Di balik sunyi dan khidmatnya Masjid Sultan Suriansyah, tersimpan pelajaran matematika yang tak terduga. Masjid yang dibangun pada abad ke-16 oleh Sultan Suriansyah, raja pertama Kesultanan Banjar yang memeluk Islam, ternyata menyimpan khazanah geometris dan simbolik yang kaya.
Banuaterkini.com, BANJARMASIN - Tak heran jika sekelompok mahasiswa dari Program Studi Pendidikan Matematika (PMTK) Universitas Nahdlatul Ulama Kalimantan Selatan (UNUKASE) menjadikan masjid ini sebagai laboratorium budaya dalam eksplorasi etnomatematika.
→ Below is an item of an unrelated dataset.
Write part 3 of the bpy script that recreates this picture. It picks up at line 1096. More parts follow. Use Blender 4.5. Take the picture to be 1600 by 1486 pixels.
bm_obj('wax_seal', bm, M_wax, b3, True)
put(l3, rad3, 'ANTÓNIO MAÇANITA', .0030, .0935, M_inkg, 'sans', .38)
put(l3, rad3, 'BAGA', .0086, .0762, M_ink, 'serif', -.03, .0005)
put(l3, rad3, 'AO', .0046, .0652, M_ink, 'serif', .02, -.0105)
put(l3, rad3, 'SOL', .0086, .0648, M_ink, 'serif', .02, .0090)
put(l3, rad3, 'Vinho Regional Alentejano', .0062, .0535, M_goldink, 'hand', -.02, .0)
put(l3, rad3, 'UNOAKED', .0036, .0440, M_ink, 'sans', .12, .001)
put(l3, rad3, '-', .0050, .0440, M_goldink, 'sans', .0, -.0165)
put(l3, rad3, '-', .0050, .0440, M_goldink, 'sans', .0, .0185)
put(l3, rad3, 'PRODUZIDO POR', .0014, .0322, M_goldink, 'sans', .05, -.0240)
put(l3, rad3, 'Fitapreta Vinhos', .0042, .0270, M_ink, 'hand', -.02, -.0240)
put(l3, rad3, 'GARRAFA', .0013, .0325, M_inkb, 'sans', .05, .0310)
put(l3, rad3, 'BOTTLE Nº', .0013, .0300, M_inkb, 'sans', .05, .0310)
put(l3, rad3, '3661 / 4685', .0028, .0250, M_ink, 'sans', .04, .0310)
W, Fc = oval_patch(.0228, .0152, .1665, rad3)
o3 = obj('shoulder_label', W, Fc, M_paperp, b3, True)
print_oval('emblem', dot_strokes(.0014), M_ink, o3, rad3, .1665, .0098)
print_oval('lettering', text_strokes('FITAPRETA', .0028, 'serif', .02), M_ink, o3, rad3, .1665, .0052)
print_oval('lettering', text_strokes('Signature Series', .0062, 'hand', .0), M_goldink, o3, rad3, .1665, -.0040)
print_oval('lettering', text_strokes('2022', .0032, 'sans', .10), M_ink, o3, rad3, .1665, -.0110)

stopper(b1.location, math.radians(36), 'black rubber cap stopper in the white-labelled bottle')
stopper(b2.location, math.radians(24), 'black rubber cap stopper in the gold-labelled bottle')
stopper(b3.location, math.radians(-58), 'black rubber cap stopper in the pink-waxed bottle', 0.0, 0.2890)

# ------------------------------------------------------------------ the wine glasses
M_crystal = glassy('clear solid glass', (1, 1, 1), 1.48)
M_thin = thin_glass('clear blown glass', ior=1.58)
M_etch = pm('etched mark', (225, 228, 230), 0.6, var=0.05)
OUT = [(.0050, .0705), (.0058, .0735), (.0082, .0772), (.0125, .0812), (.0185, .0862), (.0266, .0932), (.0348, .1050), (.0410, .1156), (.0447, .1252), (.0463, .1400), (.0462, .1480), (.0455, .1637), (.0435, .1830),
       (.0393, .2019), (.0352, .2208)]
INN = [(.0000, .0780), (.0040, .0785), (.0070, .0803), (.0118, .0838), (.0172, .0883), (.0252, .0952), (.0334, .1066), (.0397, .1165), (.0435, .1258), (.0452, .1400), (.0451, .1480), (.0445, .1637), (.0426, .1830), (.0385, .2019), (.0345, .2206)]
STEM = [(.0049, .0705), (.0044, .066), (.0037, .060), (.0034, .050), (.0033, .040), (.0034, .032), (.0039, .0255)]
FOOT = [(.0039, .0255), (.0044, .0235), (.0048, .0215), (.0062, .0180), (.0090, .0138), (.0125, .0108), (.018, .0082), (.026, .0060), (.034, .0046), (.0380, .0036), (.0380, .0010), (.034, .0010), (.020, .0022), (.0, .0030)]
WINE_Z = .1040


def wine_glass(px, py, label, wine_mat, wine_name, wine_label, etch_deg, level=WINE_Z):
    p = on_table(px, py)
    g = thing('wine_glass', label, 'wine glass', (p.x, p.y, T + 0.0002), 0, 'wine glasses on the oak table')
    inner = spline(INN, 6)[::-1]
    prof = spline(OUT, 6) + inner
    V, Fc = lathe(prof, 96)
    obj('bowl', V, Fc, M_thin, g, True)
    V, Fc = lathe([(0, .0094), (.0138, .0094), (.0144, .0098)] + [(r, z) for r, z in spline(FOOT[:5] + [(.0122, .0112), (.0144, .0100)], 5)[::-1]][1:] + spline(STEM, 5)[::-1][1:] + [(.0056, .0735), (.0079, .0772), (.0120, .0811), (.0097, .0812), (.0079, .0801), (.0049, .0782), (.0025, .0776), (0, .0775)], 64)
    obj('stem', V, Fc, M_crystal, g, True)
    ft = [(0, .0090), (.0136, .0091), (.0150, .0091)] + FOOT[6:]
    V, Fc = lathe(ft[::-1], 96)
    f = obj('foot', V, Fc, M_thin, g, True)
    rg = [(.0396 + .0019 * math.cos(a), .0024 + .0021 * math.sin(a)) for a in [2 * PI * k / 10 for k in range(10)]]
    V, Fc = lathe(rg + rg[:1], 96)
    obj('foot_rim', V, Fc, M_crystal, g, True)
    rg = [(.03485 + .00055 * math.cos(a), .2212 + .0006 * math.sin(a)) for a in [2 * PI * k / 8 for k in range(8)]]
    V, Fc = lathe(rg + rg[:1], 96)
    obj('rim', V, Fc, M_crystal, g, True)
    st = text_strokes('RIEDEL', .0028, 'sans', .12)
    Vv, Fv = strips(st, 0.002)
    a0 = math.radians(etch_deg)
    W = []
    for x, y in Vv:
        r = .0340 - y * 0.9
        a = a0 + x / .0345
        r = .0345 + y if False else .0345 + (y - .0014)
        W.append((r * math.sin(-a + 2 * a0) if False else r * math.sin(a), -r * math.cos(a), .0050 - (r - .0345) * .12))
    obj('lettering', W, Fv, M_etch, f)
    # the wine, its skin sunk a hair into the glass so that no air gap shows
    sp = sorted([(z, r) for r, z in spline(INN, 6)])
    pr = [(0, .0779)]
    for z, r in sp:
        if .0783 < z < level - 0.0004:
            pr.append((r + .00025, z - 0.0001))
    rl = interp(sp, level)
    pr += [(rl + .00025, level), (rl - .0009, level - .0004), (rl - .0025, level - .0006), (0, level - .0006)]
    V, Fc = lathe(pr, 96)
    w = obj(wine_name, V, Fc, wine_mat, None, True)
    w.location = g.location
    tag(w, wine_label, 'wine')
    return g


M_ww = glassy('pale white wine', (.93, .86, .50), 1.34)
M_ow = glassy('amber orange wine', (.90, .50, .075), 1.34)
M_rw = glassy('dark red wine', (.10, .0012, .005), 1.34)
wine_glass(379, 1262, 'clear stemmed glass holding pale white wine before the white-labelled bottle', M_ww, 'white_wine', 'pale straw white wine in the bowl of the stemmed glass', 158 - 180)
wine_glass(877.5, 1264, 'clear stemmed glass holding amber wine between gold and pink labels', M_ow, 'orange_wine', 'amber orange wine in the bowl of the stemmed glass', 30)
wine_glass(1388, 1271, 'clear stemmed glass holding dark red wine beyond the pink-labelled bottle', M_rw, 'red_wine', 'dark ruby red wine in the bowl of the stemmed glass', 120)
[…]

Dibersamai dosen pendamping Azis Muslim yang juga Ketua Prodi PMTK, para mahasiswa menelusuri setiap detail bangunan yang sarat nilai matematika.
Kegiatan ini bukan sekadar studi lapangan biasa, melainkan bagian dari pendekatan pembelajaran kontekstual berbasis budaya lokal yang kini mulai digiatkan oleh LPPM UNUKASE.
Mereka tak hanya mengamati bentuk, tapi juga membaca makna di balik setiap struktur.
Masjid Sultan Suriansyah berdiri megah di atas struktur rumah panggung khas Banjar, lengkap dengan atap limas tiga susun yang disebut tumpang talu.
Secara arsitektural, bentuk ini mencerminkan prinsip simetri bertingkat, tiered symmetry, yang tak hanya indah dipandang, tapi juga mencerminkan keteraturan matematis.
Dalam pengamatan mahasiswa, bentuk-bentuk geometris muncul nyaris di setiap sisi bangunan: ornamen, jendela, hingga lantai.
Pilar dan dinding masjid dihiasi ukiran motif manggis yang menyerupai bentuk bola dan setengah bola. Namun, maknanya lebih dalam dari sekadar bentuk.
Kulit manggis yang gelap di luar namun putih bersih di dalam menjadi simbol keislaman dan spiritualitas masyarakat Banjar, yaitu kebaikan sejati datang dari dalam, bukan dari tampilan luar.
“Salah satu yang menarik bagi saya adalah ukiran kaligrafi berbentuk belah ketupat. Setelah kami kaji, itu menggambarkan gagatas, salah satu bentuk wadai khas Banjar. Bentuknya simetris, ada unsur geometri datar, tapi juga sangat kental nilai budayanya,” ujar Selvi Rezeki Ariyanti, mahasiswa PMTK UNUKASE yang ikut dalam kegiatan tersebut.
Ia menambahkan, pengalaman belajar di masjid memberinya sudut pandang baru terhadap matematika.
“Kami melihat langsung bagaimana konsep matematika hidup di tengah budaya. Ada bilangan ganjil dalam jumlah jendela dan tiang, pola lengkung pada mihrab, hingga tessellation atau pengulangan bentuk pada lantai,” lanjutnya.
Tidak berhenti di situ, riset ini juga menggugah pemahaman mahasiswa bahwa matematika bukan hanya kumpulan rumus di papan tulis.
Justru dalam warisan budaya seperti masjid, konsep-konsep matematis menjadi nyata, hidup, dan relevan. Ini adalah wajah lain dari matematika, menyatu dalam seni, bentuk, dan spiritualitas.
Kegiatan ini menunjukkan bagaimana pendekatan etnomatematika dapat menjadi jembatan antara ilmu pengetahuan dan kearifan lokal.
Masjid, sebagai pusat peradaban dan budaya Islam, menyimpan pesan ilmiah yang tak lekang waktu.
Dengan menggali warisan seperti Masjid Sultan Suriansyah, mahasiswa tidak hanya belajar matematika, tapi juga memahami akar budaya dan sejarah bangsa.
Masjid Sultan Suriansyah kini bukan sekadar situs religi, tapi juga ruang belajar yang penuh inspirasi.
Di tepi Sungai Kuin, di antara tiang-tiang kayu dan ukiran yang abadi, para mahasiswa menemukan bahwa sains dan spiritualitas bisa berpadu harmonis, membentuk narasi baru dalam pendidikan kontekstual yang lebih bermakna.